Berbeda dengan lokomotif hitam legam berjuluk 'Si Gombar' (atau 'Si Kongkong' di sekitar Banjar), lokomotif pendorong gerobak pasir ini berukuran lebih kecil. Uniknya, cerobong asapnya justru terlihat besar dan tidak proporsional. "Awakna leutik, ari songsong leuwih gedé ti sééng tambaga anu pangedéna, leuwih jangkung malah!" (hal. 22)
Jembatan Nyaris Roboh dan Jurang Menganga
Dari Kalipucang menuju Pangandaran, perjalanan dilanjutkan dengan gerobak pasir. Tantangannya? Melintasi terowongan dan jembatan-jembatan di atas jurang yang belum sepenuhnya jadi. Bayangkan betapa mendebarkannya!
Jika jembatan terlalu berbahaya untuk dilintasi, penumpang harus turun dan menyeberangi jurang dengan berjalan kaki. Gerobak pasir akan ditinggalkan. Namun, di seberang jurang, sudah tersedia gerobak pasir lain yang siap mengangkut mereka. "Malah aya jambatan nu harita henteu bisa disorang ku karéta téh.

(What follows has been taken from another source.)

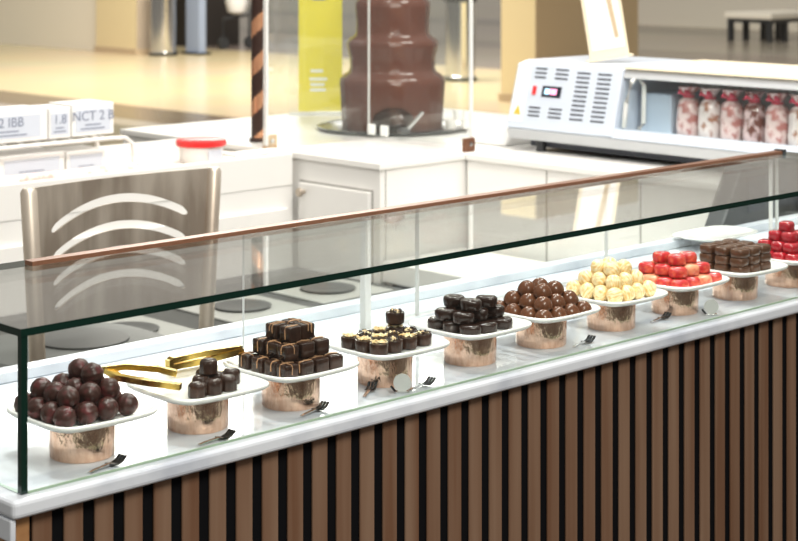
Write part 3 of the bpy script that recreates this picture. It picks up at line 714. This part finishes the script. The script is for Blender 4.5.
# pale block and treat bags inside
t = MB().box(0, .14, -.11, 0, 0, .12).build('pale_blue_carton', mat('pale_blue_card', (.6, .72, .85), .4), bevel=.004); t.location = (4.05, 3.175, 1.0245); tag(t, 'pale blue carton inside the refrigerated case left of the treat bags', 'box')
by = [3.015, 2.94, 2.865, 2.79, 2.715, 2.64, 2.565]
bl = ['leftmost', 'second from left', 'third from left', 'fourth from left', 'fifth from left', 'sixth from left', 'at right frame edge']
for i, y in enumerate(by):
    b = thing('treat_bag', 'clear treat bag of pink and brown sweets in refrigerated case, ' + bl[i], 'bag', (4.07, y, 1.0245), R(random.uniform(-10, 10)), 'treat bags in the refrigerated case')
    b.scale = (1.1, 1.0, 1.07)
    m = MB(); n = 40; v = []; f = []
    bp = [(.026, 0), (.033, .004), (.034, .03), (.033, .06), (.030, .085), (.026, .10), (.014, .108), (.012, .112), (.02, .122), (.030, .136)]
    for r_, z in bp:
        for k in range(n):
            a_ = 2 * PI * k / n; q = r_ * (1 + .10 * noise.noise(Vector((math.cos(a_) * 2.5, math.sin(a_) * 2.5, z * 45 + i * 7))) + .05 * math.sin(9 * a_ + i) * (z / .136))
            v.append((q * math.cos(a_), q * math.sin(a_), z))
    for j in range(len(bp) - 1):
        for k in range(n): f.append((j * n + k, j * n + (k + 1) % n, (j + 1) * n + (k + 1) % n, (j + 1) * n + k))
    f.append(tuple(range(n))[::-1])
    m.add(v, f).build('bag_body', M[('bag', 'bag2', 'bag', 'bag3')[i % 4]], b, smooth=True, angle=180)
    MB().tube([(0, 0, .107), (0, 0, .113)], [.0155, .0155], 16).build('ribbon_tie', M['pinkribbon'], b, smooth=True)
    m = MB()
    for s in (-1, 1): m.tube([(-.012, 0, .112), (-.02, s * .014, .124), (-.016, s * .024, .116)], [.003, .008, .003], 8)
    m.build('bow', M['pinkribbon'], b, smooth=True)
# framed card on the machine
t = thing('framed_card', 'white framed card with a brown stripe leaning on the refrigerated case', 'sign', (4.10, 3.33, 1.234), R(-42)); t.rotation_euler = (0, R(-9), R(-42))
MB().box(-.06, .06, -.004, .004, 0.003, .36).build('frame', M['cream'], t, bevel=.002)
MB().box(-.05, .05, -.0058, -.0042, .03, .35).build('card', M['paper'], t)
MB().add([(.004, -.007, .33), (.02, -.007, .33), (.036, -.007, .06), (.024, -.007, .06), (.004, -.006, .33), (.02, -.006, .33), (.036, -.006, .06), (.024, -.006, .06)], [(0, 1, 2, 3), (7, 6, 5, 4), (0, 4, 5, 1), (1, 5, 6, 2), (2, 6, 7, 3), (3, 7, 4, 0)]).build('brown_stripe', M['coltan'], t)
MB().box(-.07, .07, -.02, .02, 0, .003).build('stand_foot', M['cream'], t)

# ------------------------------------------------------------------ light
wd = bpy.data.worlds.new('mall_air'); SC.world = wd; wd.use_nodes = True; nt = wd.node_tree; nt.nodes.clear()
out = nt.nodes.new('ShaderNodeOutputWorld'); bg = nt.nodes.new('ShaderNodeBackground'); tc = nt.nodes.new('ShaderNodeTexCoord')
sp = nt.nodes.new('ShaderNodeSeparateXYZ'); rp_ = nt.nodes.new('ShaderNodeValToRGB')
nt.links.new(tc.outputs['Generated'], sp.inputs[0]); nt.links.new(sp.outputs[2], rp_.inputs[0])
el = rp_.color_ramp.elements
el[0].position = 0; el[0].color = (.30, .27, .24, 1); el[1].position = 1; el[1].color = (.95, .92, .86, 1)
for p, c in ((.04, (.62, .56, .47, 1)), (.25, (.5, .46, .42, 1)), (.5, (.75, .72, .66, 1))):
    q = el.new(p); q.color = c
nt.links.new(rp_.outputs[0], bg.inputs[0]); bg.inputs[1].default_value = .55; nt.links.new(bg.outputs[0], out.inputs[0])
def area(name, loc, sx, sy, power, col=(1, .95, .87), tgt=None):
    l = bpy.data.lights.new(name, 'AREA'); l.shape = 'RECTANGLE'; l.size = sx; l.size_y = sy; l.energy = power; l.color = col
    o = bpy.data.objects.new(name, l); C.objects.link(o); o.location = loc
    if tgt: o.rotation_euler = (Vector(tgt) - Vector(loc)).to_track_quat('-Z', 'Y').to_euler()
    return o
for x in (1.3, 2.2, 3.1): area('ceiling_light', (x, 1.95, 3.1), .22, .22, 20, (1, .97, .93))
area('ceiling_light', (4.2, 3.0, 3.2), .6, .6, 24)
area('ceiling_light', (3.0, 3.6, 3.2), .6, .6, 30)
area('ceiling_light', (12.5, 15, 5.5), 5, 5, 900)
l_ = area('case_fill', (4.1, 2.75, 1.203), .2, .7, 1.1, (.95, .97, 1))  # added fill lamp that brightens the inside of the refrigerated case
area('ceiling_light', (1.0, -.6, 3.4), 1.0, 1.0, 75, tgt=(2, 1.8, .7))

# ------------------------------------------------------------------ camera
cam = bpy.data.cameras.new('camera'); co = bpy.data.objects.new('camera', cam); C.objects.link(co); SC.camera = co
co.location = (0, 0, 1.585); co.rotation_euler = (R(90), 0, R(46 - 90))
cam.sensor_width = 36; cam.lens = 1739 / 798 * 36; cam.shift_y = -(270.5 + 58) / 798; cam.clip_end = 200; cam.clip_start = .05
cam.dof.use_dof = True; cam.dof.focus_distance = 2.5; cam.dof.aperture_fstop = 10
SC.cycles.transparent_max_bounces = 24; SC.cycles.max_bounces = 10
vs = SC.view_settings; vs.view_transform = 'Standard'; vs.look = 'None'; vs.gamma = 1; vs.exposure = .36; vs.use_curve_mapping = False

Atuh kapaksa saréréa kudu turun, leumpang mapay papan titincakan. Ku lewang-lewangna, sawaréh mah réa nu kajeun turun kana jungkrang, kukurubutan ka nu bala, ti batan mapay jambatan rangkay kénéh mah." (hal. 22)
Sesampainya di seberang, penumpang kembali naik ke gerobak pasir. Ada yang harus dibantu, diangkat, atau ditarik oleh penumpang lain yang sudah berada di atas gerobak.
Bunga Api dan Sanggul yang Terbakar
Gerobak pasir terus melaju, menelusuri pinggiran gunung, bahkan terkadang menembus gunung melalui terowongan. Di sinilah tantangan lain muncul. Baju dan sanggul rambut para penumpang bisa terkena bunga api dari lokomotif uap bercerobong tinggi yang mendorong gerobak dari belakang.
Diduga, karena cerobongnya yang tinggi dan posisi lokomotif di belakang, asap dari tungku tidak terbuang sempurna saat berada di dalam terowongan, sehingga percikan api beterbangan mengenai penumpang. "Reup deui angkeub nepi ka poék mongkléng nyorang torowongan anu panjang. Mulek haseup karéta nu gebas-gebos kawas kuda bebengés, ngabura-burakeun silalatu. Atuh anu tarumpak téh pakupis narepakan seuneu anu eunteup kana baju, kana iket. Nu kana gelung malah! Kaambeu hangit!" (hal. 22)
Pemandangan yang Memukau
Namun, semua kesulitan dan ketidaknyamanan itu terbayar lunas. Setelah melewati terowongan yang gelap gulita, pemandangan laut selatan yang memesona terbentang di depan mata. Birunya air laut berpadu dengan putihnya langit, persis seperti lukisan.
Semakin dekat ke pantai, semakin jelas keindahan karang-karang yang kokoh beradu dengan deburan ombak. Sebuah pertunjukan alam yang abadi.
Sayangnya, perjalanan gerobak pasir berakhir di Putrapinggan, masih cukup jauh dari bibir pantai. Dari sana, perjalanan harus dilanjutkan dengan berjalan kaki. "Ti Putrapinggan mah badarat baé nepi ka Pangandaran. Duka sabaraha pal, da capé." (hal. 23)
Tentang Syarif Amin
Syarif Amin atau Moehammad Koerdie (1907-1991) adalah seorang tokoh perintis pers di Indonesia. Karier jurnalistiknya dimulai pada tahun 1929 di surat kabar Sipatahoenan. Pada tahun 1938, ia menjadi pemimpin redaksi. Kiprahnya di dunia pers berlanjut hingga masa pendudukan Jepang, di mana ia menjadi redaktur koran Tjahaya dan mendirikan Soeara Merdeka dan Indonesia, sebelum akhirnya kembali memimpin Sipatahoenan. Setelah 1970-an, Pak Kurdi, sapaan akrabnya, memimpin PT Balé Bandung dan menjadi redaktur majalah Prima.